People ask hesitantly: “What’s wrong with aerospace? I thought that was just GPS satellites and space missions!” And I don’t blame them.
The aerospace industry does huge amounts of public relations work to paint itself as a benevolent, science-focused industry, and it’s been pretty successful in its greenwashing efforts. The summit, hosted in Ōtautahi on September 23-24, is themed Aerospace for Good, its website flooded with buzzwords like “sustainability” and “diverse“.
But beneath this glossy corporate veneer lies a violent truth about aerospace. Its ties to foreign militaries and weapons companies mean that the industry is steeped in blood.
A closer look at the Aerospace Summit reveals links to weapons of destruction. The summit will be attended by representatives from Boeing and Lockheed Martin, the world’s fourth and first biggest weapons manufacturers respectively.
Boeing Sustainability lead Kimberly Camrass is speaking at the conference. Meanwhile, thousands of Boeing guided missiles have been shipped to Israel and used to target aid workers and civilians this year.
A Palestinian father, whose family was killed by a bomb with a Boeing serial number, described how “the bodies were reduced to shreds”. The only recoverable piece of his baby daughter’s body was her hand. Weapons executives who are profiting from the deaths of children are being welcomed into Christchurch.
A key sponsor of the Summit is Rocket Lab, a New Zealand/US aerospace company that conducts suborbital launches for various corporate interests.
Their launches for the US military could be, according to the Public Advisory Committee on Disarmament and Arms Control, breaking New Zealand’s nuclear free law.
Last year they launched four Haste (Hypersonic accelerator suborbital test electron) tests for American weapons contractor Leidos, and they have plans to launch further Haste tests in the coming year. The purpose of these tests is to facilitate hypersonic weapons development for the US military.
Rocket Lab and the aerospace industry present themselves as peace-loving and science focused, but are only too happy to assist the most powerful military in the world to build vast weapons systems.
Last week, Stop The Space Waste, the peace action group opposing this summit, met with Mark Rocket, president of Aerospace NZ, former co-director of Rocket Lab, and summit host.
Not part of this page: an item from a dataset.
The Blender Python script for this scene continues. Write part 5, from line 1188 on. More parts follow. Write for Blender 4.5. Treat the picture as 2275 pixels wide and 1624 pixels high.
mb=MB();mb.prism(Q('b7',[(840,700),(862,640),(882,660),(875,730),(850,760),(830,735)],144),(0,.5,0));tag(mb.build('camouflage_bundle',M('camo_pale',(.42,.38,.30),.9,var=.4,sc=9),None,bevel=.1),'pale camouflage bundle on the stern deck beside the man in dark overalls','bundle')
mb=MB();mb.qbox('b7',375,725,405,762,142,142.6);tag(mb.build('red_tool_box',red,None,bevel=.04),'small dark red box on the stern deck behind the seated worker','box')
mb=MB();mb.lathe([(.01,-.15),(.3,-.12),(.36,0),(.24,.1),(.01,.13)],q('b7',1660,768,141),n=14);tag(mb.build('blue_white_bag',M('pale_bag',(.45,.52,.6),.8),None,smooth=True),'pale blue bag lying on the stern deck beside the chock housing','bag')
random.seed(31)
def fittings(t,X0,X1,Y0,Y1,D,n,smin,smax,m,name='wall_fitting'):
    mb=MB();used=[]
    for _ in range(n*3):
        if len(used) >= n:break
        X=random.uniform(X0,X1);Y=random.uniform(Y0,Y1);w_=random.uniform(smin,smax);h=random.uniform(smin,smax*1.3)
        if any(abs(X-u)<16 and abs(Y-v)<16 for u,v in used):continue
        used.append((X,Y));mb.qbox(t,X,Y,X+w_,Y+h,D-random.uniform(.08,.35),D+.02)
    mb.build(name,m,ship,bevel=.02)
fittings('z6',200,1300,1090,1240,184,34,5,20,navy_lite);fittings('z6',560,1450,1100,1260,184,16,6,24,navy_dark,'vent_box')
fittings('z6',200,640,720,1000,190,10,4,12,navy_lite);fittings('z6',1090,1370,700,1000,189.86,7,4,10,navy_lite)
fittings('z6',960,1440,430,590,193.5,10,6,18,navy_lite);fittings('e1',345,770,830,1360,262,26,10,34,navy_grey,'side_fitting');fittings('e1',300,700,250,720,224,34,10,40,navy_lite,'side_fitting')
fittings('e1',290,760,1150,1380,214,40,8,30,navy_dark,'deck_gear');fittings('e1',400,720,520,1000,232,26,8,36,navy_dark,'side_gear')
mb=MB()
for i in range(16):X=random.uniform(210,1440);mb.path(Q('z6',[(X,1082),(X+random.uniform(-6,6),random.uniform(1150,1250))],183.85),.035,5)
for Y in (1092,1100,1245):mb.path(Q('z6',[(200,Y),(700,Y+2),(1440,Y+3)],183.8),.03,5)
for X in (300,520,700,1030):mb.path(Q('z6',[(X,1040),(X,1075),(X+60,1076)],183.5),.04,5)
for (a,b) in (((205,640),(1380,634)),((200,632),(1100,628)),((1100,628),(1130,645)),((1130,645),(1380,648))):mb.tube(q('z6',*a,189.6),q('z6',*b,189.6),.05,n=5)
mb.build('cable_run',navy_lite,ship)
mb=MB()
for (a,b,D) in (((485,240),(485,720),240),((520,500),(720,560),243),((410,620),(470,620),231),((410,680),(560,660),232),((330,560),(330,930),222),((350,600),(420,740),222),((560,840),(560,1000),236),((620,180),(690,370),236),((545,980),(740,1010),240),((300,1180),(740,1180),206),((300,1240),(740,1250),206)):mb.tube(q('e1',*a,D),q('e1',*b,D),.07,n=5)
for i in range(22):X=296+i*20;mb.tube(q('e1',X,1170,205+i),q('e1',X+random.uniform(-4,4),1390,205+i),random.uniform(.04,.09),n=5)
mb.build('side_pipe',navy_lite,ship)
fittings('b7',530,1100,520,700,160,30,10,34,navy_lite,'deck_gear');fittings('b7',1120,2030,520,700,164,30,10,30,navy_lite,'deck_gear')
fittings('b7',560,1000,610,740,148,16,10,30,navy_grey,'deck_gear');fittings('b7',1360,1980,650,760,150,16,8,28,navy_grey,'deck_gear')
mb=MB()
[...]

His willingness to speak with us was encouraging, but I would say he spent most of the meeting talking in circles, throwing out phrases like “global context” and “industry dialogue” to avoid addressing our concerns about US military expansion.
My impression was that he seemed resigned to his role in the military weaponry supply chain, and adamant that Aerospace NZ taking a stance against military ties wouldn’t actually change anything.
We were equally adamant that it was important for New Zealand to honour its anti-nuclear legacy by cutting ties with violent militaries.
Round and round we went, until my activist colleague made a final point. “The elephant in the room is the killing. We don’t talk about the killing. Nobody wants to talk about the killing.” There was a long, long silence. Mark avoided our gaze.
As we protest outside the Aerospace Summit, that will be our message. We can’t keep looking away as companies like Rocket Lab drag our country further into the control of murderous foreign militaries. We can’t keep looking away while executives from weapons companies speak in our city while their pockets are lined by the slaughter of children overseas. And we can’t keep turning away from the violence that New Zealand’s aerospace industry facilitates.